[Python-ideas] Iterating non-newline-separated files should be easier

Andrew Barnert abarnert at yahoo.com
Sun Jul 20 02:57:14 CEST 2014


On Saturday, July 19, 2014 4:49 PM, Nick Coghlan <ncoghlan at gmail.com> wrote:

>On 20 Jul 2014 09:28, "Andrew Barnert" <abarnert at yahoo.com> wrote:


>> In general, it's just as easy to write Unix command-line tools in Python as in Perl, and that's a good thing—it means I don't have to use Perl. But as soon as -0 comes into the mix, that's no longer true. And that's a problem.

>I would find adding NULL to the potential newline set significantly less objectionable than opening it up to arbitrary character sequences.


>Adding a single possible newline character is a much simpler change, and one likely to have far fewer odd consequences. This is especially so if specifying NULL as the line separator is only permitted for files opened in binary mode.


But newline is only permitted for text mode. Are you suggesting that we add newline to binary mode, but the only allowed values are NULL (current behavior) and \0, while on text files the list of allowed values stays the same as today?

Also, would you want the same semantics for newline='\0' on binary files that newline='\r' has on text files (including newline remapping on write)?

And I'm still not sure why you think this shouldn't be allowed in text mode in the first place (especially given that you suggested the same thing for text files _only_ a few years ago).

The output of file is a list of newline-separated or \0-separated filenames, in the filesystem's encoding. Why should I be able to handle the first as a text file, but have to handle the second as a binary file and then manually decode each line?

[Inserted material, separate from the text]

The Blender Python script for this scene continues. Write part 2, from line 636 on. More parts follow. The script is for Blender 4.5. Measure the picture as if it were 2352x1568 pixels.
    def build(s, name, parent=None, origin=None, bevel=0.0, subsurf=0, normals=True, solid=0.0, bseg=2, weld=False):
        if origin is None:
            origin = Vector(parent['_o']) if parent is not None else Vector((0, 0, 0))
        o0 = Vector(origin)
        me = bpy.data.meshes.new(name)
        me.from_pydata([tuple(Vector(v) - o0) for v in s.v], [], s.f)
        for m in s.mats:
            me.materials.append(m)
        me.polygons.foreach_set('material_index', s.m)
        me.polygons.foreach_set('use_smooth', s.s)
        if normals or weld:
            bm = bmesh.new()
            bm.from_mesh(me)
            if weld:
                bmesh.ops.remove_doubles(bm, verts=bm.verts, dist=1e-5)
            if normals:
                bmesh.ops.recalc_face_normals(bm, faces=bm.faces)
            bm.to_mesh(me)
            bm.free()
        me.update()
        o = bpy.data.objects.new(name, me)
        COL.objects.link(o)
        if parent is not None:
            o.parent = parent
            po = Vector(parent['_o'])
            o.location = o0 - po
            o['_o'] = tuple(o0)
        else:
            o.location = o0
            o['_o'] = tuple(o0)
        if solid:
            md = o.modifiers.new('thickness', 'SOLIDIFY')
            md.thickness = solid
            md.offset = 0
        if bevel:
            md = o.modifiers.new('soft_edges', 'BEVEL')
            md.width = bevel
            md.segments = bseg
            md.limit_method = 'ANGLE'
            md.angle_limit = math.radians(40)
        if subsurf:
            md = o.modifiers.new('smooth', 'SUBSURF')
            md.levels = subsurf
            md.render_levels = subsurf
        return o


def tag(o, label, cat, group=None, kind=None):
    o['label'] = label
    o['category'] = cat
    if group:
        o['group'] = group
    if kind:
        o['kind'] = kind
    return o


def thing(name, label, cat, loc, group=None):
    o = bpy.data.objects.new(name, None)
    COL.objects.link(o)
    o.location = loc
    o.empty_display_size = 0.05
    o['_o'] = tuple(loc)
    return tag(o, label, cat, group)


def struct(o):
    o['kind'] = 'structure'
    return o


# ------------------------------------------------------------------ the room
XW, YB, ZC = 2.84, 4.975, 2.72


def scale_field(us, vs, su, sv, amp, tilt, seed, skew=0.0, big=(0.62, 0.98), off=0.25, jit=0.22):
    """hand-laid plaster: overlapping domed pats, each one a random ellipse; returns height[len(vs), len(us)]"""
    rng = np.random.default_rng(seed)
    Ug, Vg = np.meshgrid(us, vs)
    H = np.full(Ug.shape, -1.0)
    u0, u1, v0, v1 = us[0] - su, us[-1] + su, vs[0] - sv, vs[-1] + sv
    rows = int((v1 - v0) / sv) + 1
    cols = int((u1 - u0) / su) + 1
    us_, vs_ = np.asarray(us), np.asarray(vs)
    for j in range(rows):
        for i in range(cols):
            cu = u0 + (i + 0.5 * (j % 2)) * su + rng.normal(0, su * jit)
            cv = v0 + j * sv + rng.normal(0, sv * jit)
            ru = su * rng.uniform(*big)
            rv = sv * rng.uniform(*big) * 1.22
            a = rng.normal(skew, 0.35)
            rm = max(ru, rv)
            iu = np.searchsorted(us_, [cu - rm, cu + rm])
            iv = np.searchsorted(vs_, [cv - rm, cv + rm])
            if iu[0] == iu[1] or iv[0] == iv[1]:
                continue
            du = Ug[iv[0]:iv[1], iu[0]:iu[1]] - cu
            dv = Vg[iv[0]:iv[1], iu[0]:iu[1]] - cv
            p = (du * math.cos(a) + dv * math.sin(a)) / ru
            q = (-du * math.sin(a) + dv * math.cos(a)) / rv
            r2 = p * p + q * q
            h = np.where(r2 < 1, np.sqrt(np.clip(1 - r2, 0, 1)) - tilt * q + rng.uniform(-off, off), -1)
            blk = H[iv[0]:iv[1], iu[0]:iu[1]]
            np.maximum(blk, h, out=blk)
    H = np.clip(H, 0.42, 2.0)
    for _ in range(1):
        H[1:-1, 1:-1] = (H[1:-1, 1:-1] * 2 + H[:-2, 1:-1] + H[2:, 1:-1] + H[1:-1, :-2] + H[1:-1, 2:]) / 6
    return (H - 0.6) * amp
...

You could argue that file -0 isn't really separating Unicode filenames with U+0000, but separating UTF-8 or Latin-1 or whatever filenames with \x00, and it's just a coincidence that they happen to match up. But it really isn't just a coincidence; it was an intentional design decision for Unicode (and UTF-8, and Latin-1) that the ASCII control characters map in the obvious way, and one that many tools and scripts take advantage of, so why shouldn't tools and scripts written in Python be able to take advantage of it?